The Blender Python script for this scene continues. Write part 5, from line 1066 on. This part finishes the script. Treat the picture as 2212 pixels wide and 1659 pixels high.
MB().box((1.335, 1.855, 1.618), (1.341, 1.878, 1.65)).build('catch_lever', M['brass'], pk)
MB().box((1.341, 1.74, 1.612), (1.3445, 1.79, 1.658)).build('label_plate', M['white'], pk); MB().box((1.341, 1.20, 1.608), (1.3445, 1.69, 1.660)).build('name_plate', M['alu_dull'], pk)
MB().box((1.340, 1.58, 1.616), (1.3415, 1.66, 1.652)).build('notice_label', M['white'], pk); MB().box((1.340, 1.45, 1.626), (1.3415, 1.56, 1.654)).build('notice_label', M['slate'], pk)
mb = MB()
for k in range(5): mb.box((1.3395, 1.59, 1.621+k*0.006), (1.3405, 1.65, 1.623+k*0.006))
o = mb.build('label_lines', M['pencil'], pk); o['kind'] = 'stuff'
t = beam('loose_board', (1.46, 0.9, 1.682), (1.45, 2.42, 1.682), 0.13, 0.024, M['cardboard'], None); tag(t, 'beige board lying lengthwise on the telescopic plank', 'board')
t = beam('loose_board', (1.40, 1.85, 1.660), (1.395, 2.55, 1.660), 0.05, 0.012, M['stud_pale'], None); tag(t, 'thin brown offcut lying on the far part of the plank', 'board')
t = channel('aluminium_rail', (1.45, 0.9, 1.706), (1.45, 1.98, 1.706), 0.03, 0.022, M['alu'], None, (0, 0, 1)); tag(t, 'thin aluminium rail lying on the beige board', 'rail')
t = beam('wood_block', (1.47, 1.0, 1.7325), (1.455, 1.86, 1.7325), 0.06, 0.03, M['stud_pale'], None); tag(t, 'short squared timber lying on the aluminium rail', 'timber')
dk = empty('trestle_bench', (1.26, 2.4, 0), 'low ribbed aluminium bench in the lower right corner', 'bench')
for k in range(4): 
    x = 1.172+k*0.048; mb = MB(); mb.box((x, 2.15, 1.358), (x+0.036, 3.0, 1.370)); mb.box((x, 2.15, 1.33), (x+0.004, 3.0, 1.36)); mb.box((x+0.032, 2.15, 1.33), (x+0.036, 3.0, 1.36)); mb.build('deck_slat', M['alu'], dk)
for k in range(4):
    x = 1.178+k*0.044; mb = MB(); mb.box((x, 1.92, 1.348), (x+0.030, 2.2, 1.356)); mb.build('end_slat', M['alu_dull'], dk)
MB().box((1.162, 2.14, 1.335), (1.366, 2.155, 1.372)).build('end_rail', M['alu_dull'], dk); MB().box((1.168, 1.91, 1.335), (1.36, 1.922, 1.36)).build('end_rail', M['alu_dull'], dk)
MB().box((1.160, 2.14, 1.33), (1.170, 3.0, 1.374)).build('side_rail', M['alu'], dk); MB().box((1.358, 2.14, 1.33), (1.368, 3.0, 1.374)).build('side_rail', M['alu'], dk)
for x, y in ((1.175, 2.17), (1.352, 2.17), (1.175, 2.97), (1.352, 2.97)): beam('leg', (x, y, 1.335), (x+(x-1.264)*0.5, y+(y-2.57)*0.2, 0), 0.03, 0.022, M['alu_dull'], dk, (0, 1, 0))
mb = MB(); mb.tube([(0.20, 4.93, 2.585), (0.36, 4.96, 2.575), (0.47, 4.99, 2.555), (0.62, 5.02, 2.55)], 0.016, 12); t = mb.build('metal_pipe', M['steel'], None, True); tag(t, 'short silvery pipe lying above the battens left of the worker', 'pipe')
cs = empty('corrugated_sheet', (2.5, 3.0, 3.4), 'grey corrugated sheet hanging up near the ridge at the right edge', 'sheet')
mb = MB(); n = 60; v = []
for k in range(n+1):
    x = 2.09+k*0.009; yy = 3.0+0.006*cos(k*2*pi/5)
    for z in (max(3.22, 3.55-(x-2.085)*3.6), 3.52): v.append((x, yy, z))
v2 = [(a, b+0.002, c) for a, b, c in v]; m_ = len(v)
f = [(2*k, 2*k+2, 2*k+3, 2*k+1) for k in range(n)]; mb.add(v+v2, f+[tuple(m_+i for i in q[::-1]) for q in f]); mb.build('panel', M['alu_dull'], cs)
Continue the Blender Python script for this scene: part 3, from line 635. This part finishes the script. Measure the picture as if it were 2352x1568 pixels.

> **Requirement**:
Reproduce all the records precisely.

> **Exercise result**:
The Blender Python script for this scene continues. Write part 5, from line 1066 on. This part finishes the script. Treat the picture as 2212 pixels wide and 1659 pixels high.
MB().box((1.335, 1.855, 1.618), (1.341, 1.878, 1.65)).build('catch_lever', M['brass'], pk)
MB().box((1.341, 1.74, 1.612), (1.3445, 1.79, 1.658)).build('label_plate', M['white'], pk); MB().box((1.341, 1.20, 1.608), (1.3445, 1.69, 1.660)).build('name_plate', M['alu_dull'], pk)
MB().box((1.340, 1.58, 1.616), (1.3415, 1.66, 1.652)).build('notice_label', M['white'], pk); MB().box((1.340, 1.45, 1.626), (1.3415, 1.56, 1.654)).build('notice_label', M['slate'], pk)
mb = MB()
for k in range(5): mb.box((1.3395, 1.59, 1.621+k*0.006), (1.3405, 1.65, 1.623+k*0.006))
o = mb.build('label_lines', M['pencil'], pk); o['kind'] = 'stuff'
t = beam('loose_board', (1.46, 0.9, 1.682), (1.45, 2.42, 1.682), 0.13, 0.024, M['cardboard'], None); tag(t, 'beige board lying lengthwise on the telescopic plank', 'board')
t = beam('loose_board', (1.40, 1.85, 1.660), (1.395, 2.55, 1.660), 0.05, 0.012, M['stud_pale'], None); tag(t, 'thin brown offcut lying on the far part of the plank', 'board')
t = channel('aluminium_rail', (1.45, 0.9, 1.706), (1.45, 1.98, 1.706), 0.03, 0.022, M['alu'], None, (0, 0, 1)); tag(t, 'thin aluminium rail lying on the beige board', 'rail')
t = beam('wood_block', (1.47, 1.0, 1.7325), (1.455, 1.86, 1.7325), 0.06, 0.03, M['stud_pale'], None); tag(t, 'short squared timber lying on the aluminium rail', 'timber')
dk = empty('trestle_bench', (1.26, 2.4, 0), 'low ribbed aluminium bench in the lower right corner', 'bench')
for k in range(4): 
    x = 1.172+k*0.048; mb = MB(); mb.box((x, 2.15, 1.358), (x+0.036, 3.0, 1.370)); mb.box((x, 2.15, 1.33), (x+0.004, 3.0, 1.36)); mb.box((x+0.032, 2.15, 1.33), (x+0.036, 3.0, 1.36)); mb.build('deck_slat', M['alu'], dk)
for k in range(4):
    x = 1.178+k*0.044; mb = MB(); mb.box((x, 1.92, 1.348), (x+0.030, 2.2, 1.356)); mb.build('end_slat', M['alu_dull'], dk)
MB().box((1.162, 2.14, 1.335), (1.366, 2.155, 1.372)).build('end_rail', M['alu_dull'], dk); MB().box((1.168, 1.91, 1.335), (1.36, 1.922, 1.36)).build('end_rail', M['alu_dull'], dk)
MB().box((1.160, 2.14, 1.33), (1.170, 3.0, 1.374)).build('side_rail', M['alu'], dk); MB().box((1.358, 2.14, 1.33), (1.368, 3.0, 1.374)).build('side_rail', M['alu'], dk)
for x, y in ((1.175, 2.17), (1.352, 2.17), (1.175, 2.97), (1.352, 2.97)): beam('leg', (x, y, 1.335), (x+(x-1.264)*0.5, y+(y-2.57)*0.2, 0), 0.03, 0.022, M['alu_dull'], dk, (0, 1, 0))
mb = MB(); mb.tube([(0.20, 4.93, 2.585), (0.36, 4.96, 2.575), (0.47, 4.99, 2.555), (0.62, 5.02, 2.55)], 0.016, 12); t = mb.build('metal_pipe', M['steel'], None, True); tag(t, 'short silvery pipe lying above the battens left of the worker', 'pipe')
cs = empty('corrugated_sheet', (2.5, 3.0, 3.4), 'grey corrugated sheet hanging up near the ridge at the right edge', 'sheet')
mb = MB(); n = 60; v = []
for k in range(n+1):
    x = 2.09+k*0.009; yy = 3.0+0.006*cos(k*2*pi/5)
    for z in (max(3.22, 3.55-(x-2.085)*3.6), 3.52): v.append((x, yy, z))
v2 = [(a, b+0.002, c) for a, b, c in v]; m_ = len(v)
f = [(2*k, 2*k+2, 2*k+3, 2*k+1) for k in range(n)]; mb.add(v+v2, f+[tuple(m_+i for i in q[::-1]) for q in f]); mb.build('panel', M['alu_dull'], cs)
Continue the Blender Python script for this scene: part 3, from line 635. This part finishes the script. Measure the picture as if it were 2352x1568 pixels.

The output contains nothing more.